--- START ---

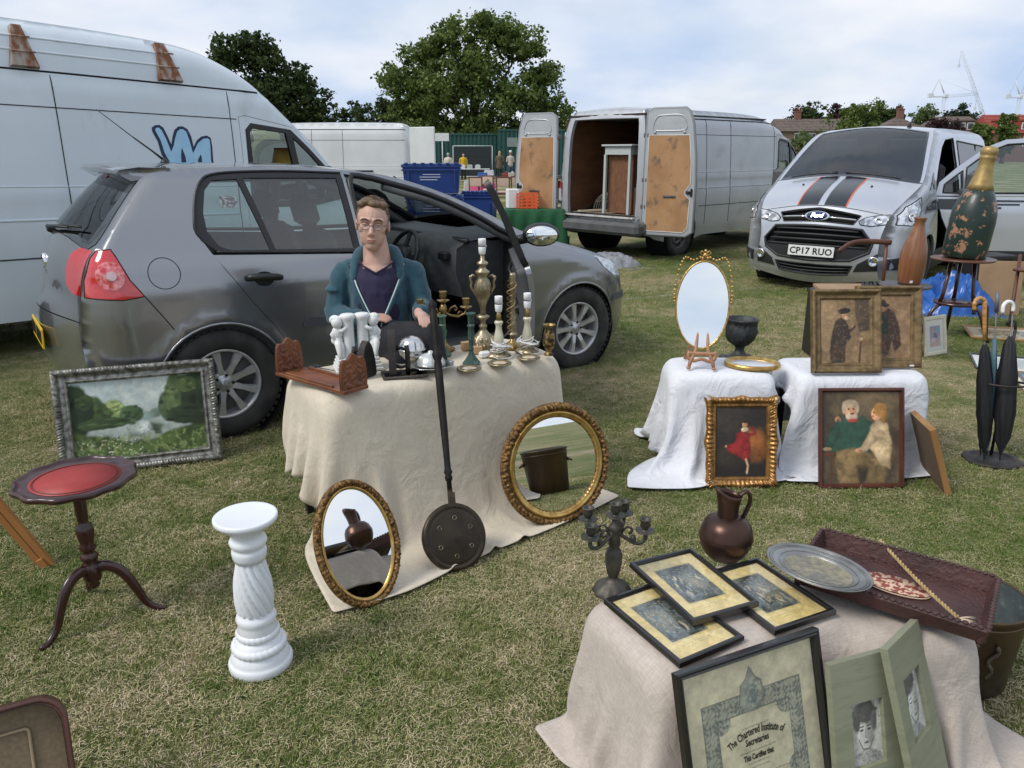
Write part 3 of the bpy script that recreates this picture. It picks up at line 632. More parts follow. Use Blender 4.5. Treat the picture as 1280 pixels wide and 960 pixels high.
def big_van(g,body,high=False,open_back=False,detail=2,Ln=5.2,wheels='steel'):
 """panel van, rear at x=0, front towards +x. returns its shell"""
 H=2.56 if high else 2.30
 k=Ln-5.2
 sil=[(.06,.42,.06,.04,.02),(.045,.6,.10,.07,.03),(.04,1.2,.10,.07,.03),(.055,1.8,.10,.07,.03),(.085,H-.25,.12,.08,.03),(.13,H-.07,.14,.10,.03),(.22,H-.005,.16,.13,.03),(.5,H+.01,.2,.17,.04),(2.0+k,H+.015,.2,.17,.04),(3.0+k,H,.2,.17,.04),(3.55+k,H-.045,.2,.16,.04),(3.9+k,H-.165,.18,.14,.05)]
 if high:sil+=[(4.15+k,2.24,.16,.12,.06),(4.45+k,1.97,.12,.09,.08),(4.7+k,1.75,.1,.08,.10)]
 else:sil+=[(4.15+k,2.03,.15,.11,.06),(4.45+k,1.86,.12,.09,.08),(4.7+k,1.68,.1,.08,.10)]
 sil+=[(5.0+k,1.44,.1,.08,.12),(5.22+k,1.25,.1,.09,.12),(5.35+k,1.16,.15,.10,.10),(5.52+k,1.02,.2,.14,.12),(5.6+k,.85,.25,.19,.14),(5.63+k,.6,.26,.2,.15),(5.61+k,.42,.24,.19,.15),(5.56+k,.28,.2,.15,.12)]
 wz=[(.2,.93),(.5,.965),(.9,.975),(1.05,.97),(1.12,.955),(1.3,.955),(1.36,.945),(1.8,.915),(2.1,.885),(2.17,.86),(2.25,.85),(2.6,.78)]
 ends=[(0,.985),(.3,1),(3.9+k,1),(4.6+k,.985),(5.2+k,.955),(5.65+k,.9)]
 ra,fa=.95+(.0),4.55+k
 sh=Shell(sil,wz,ends,.10)
 ar=circ(ra,.38,.43,20,PI+.25,-.25); af=circ(fa,.38,.43,20,PI+.25,-.25)
 bot=.32
 cab0=3.87+k
 outer=sh.outline()+[(5.3+k,bot)]+af[::-1]+[(fa-.6,bot),(ra+.6,bot)]+ar[::-1]+[(.3,bot)]
 door=[(cab0,.45),(cab0,1.95-.0),(cab0+.06,1.97),(4.44+k,1.89),(4.72+k,1.645),(5.02+k,1.39),(5.02+k,1.1),(4.98+k,.9),(4.75+k,.83),(4.4+k,.84),(4.12+k,.62),(4.0+k,.45)]
 win=[(cab0+.07,1.14),(cab0+.05,1.24),(cab0+.06,1.84),(cab0+.12,1.90),(4.42+k,1.86),(4.62+k,1.69),(4.97+k,1.37),(4.97+k,1.2),(4.6+k,1.14)]
 g1=[(cab0+.11,1.18),(cab0+.10,1.82),(cab0+.14,1.86),(4.36+k,1.83),(4.47+k,1.20)]
 g2=[(4.53+k,1.20),(4.44+k,1.79),(4.62+k,1.64),(4.92+k,1.35),(4.90+k,1.22)]
 for sg in(-1,1):
  sh.side('side_panel',outer,body,g,[door],sg=sg,fl=.03,extra=sh.rings())
  d=thing('cab_door',None,None); d.parent=g
  sh.side('door_skin',inset(door,.005),body,d,[inset(win,-.004)],sg=sg,fl=.025)
  sh.side('window_frame',win,trim,d,[g1,g2],sg=sg,off=.002,fl=.03,h=.08)
  if not(high and sg<0):sh.side('door_window',g1,glass_car,d,sg=sg,off=-.01,fl=0)
  sh.side('quarter_window',g2,glass_car,d,sg=sg,off=-.01,fl=0)
  q=[tuple(sh.side_pt([x],[1.06],sg,o)[0][0])for x,o in((cab0+.06,0),(cab0+.08,.03),(cab0+.2,.03),(cab0+.22,0))]
  MB().tube(q,.014,6).build('door_handle',trim,d)
  b=MB(); mx=4.62+k
  b.box((mx,(.98+.17)*sg,1.36),(.12,.2,.34),bev=.03); b.box((mx+.02,.99*sg,1.28),(.06,.12,.05)); m=b.build('wing_mirror',trim,g)
  b=MB(); b.box((mx-.063,1.15*sg,1.38),(.004,.16,.26)); b.build('mirror_glass',mirror_m,m)
  b=MB(); zt=2.17
  sh.seam(b,[(.12,zt),(3.3+k,zt),(3.8+k,zt-.02)]if not high else[(.12,2.19),(2.5+k,2.19),(4.12+k,2.18)],sg=sg,w=.009,off=.0); b.build('gutter',gapm,g)
  b=MB(); sh.seam(b,[(.12,1.93),(cab0-.02,1.93)],sg=sg,w=.004)
  for x in((1.05+k if False else 1.6+k*.3),2.33+k):sh.seam(b,[(x,.5),(x,2.17)],sg=sg,w=.004)
  sh.seam(b,[(cab0-.08,.45),(cab0-.08,2.17)],sg=sg,w=.0035); sh.seam(b,[(.12,.88),(ra-.45,.88)],sg=sg,w=.003)
  sh.seam(b,[(ra+.45,.80),(cab0-.1,.80)],sg=sg,w=.005); b.build('panel_seam',gapm,g)
  b=MB()
  for z,w_ in((1.34,.008),(1.09,.012)):sh.seam(b,[(.12,z),(cab0-.1,z)],sg=sg,w=w_,off=-w_*.3,n=8)
  if high:
   for z,x1 in((2.33,3.35),(2.43,3.25)):sh.seam(b,[(.15,z),(x1+k,z)],sg=sg,w=.010,off=-.002,n=8)
  b.build('pressed_ridge',body,g)
  for wx in(ra,fa):
   b=MB(); b.lathe([(.43,-.02),(.43,.35),(0,.35)],24,c=(wx,.92*sg,.38),rot=Matrix.Rotation(R(90)*(1 if sg>0 else-1),4,'X'),caps=False); b.build('wheel_housing',well,g)
   wheel(g,(wx,.84*sg,.34),r=.34,w=.21,rim=.2,kind=wheels,side=sg)
 u=lambda z:sh.uz(z,False); X=sh.ux
 ur=u(H-.14)
 if open_back:
  zt=H-.13
  pts=[(u(.50),-.80),(u(1.3),-.84),(u(1.9),-.86),(ur,-.86),(ur,.86),(u(1.9),.86),(u(1.3),.84),(u(.50),.80)]
  sh.strip('rear_frame',[(0,-1),(u(H-.02),-1),(u(H-.02),1),(0,1)],body,g,[pts],fl=.06)
  r0=u(H-.02)
 else:
  sh.strip('rear_doors',[(0,-1),(u(H-.02),-1),(u(H-.02),1),(0,1)],body,g,fl=.02); r0=u(H-.02)
 uw0=X(4.28+k); uw1=X(5.2+k)
 wsg=[(uw0,-.9),(uw0-.03,0),(uw0,.9),(uw1,.93),(uw1+.02,0),(uw1,-.93)]
 sh.strip('roof',[(r0+.004,-1),(uw0-.06,-1),(uw0-.09,0),(uw0-.06,1),(r0+.004,1)],body,g,fl=.02)
 sh.strip('windscreen_frame',[(uw0-.055,-1),(uw0-.085,0),(uw0-.055,1),(uw1+.05,1),(uw1+.07,0),(uw1+.05,-1)],trim,g,[wsg],fl=.02)
 sh.strip('windscreen',wsg,glass_car,g,off=-.004,fl=0)
 sh.strip('bonnet',[(uw1+.056,-1),(uw1+.076,0),(uw1+.056,1),(sh.L-.45,1),(sh.L-.45,-1)],body,g,fl=.02)
 sh.strip('front_bumper',[(sh.L-.44,-1),(sh.L-.44,1),(sh.L,1),(sh.L,-1)],bumper_m,g,off=.01,fl=.03)
 b=MB(); b.box((2.6+k/2,0,.42),(4.9+k,1.66,.14)); b.build('underbody',well,g)
 b=MB(); b.box((4.9+k,0,1.0),(.5,1.6,.3),bev=.06); b.build('dashboard',plastic,g)
 for y in(-.5,.15,.5):
  b=MB(); b.box((4.1+k,y,.95),(.45,.42,.16),bev=.04); b.box((3.9+k,y,1.28),(.13,.42,.6),bev=.05); b.box((3.87+k,y,1.66),(.1,.25,.18),bev=.03); b.build('seat',M('seat_cloth'),g)
 return sh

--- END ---

TO BE DONE:
Copy each line of the data above that holds "high".

EXPECTED ANSWER:
Write part 3 of the bpy script that recreates this picture. It picks up at line 632. More parts follow. Use Blender 4.5. Treat the picture as 1280 pixels wide and 960 pixels high.
def big_van(g,body,high=False,open_back=False,detail=2,Ln=5.2,wheels='steel'):
 H=2.56 if high else 2.30
 if high:sil+=[(4.15+k,2.24,.16,.12,.06),(4.45+k,1.97,.12,.09,.08),(4.7+k,1.75,.1,.08,.10)]
  if not(high and sg<0):sh.side('door_window',g1,glass_car,d,sg=sg,off=-.01,fl=0)
  sh.seam(b,[(.12,zt),(3.3+k,zt),(3.8+k,zt-.02)]if not high else[(.12,2.19),(2.5+k,2.19),(4.12+k,2.18)],sg=sg,w=.009,off=.0); b.build('gutter',gapm,g)
  if high:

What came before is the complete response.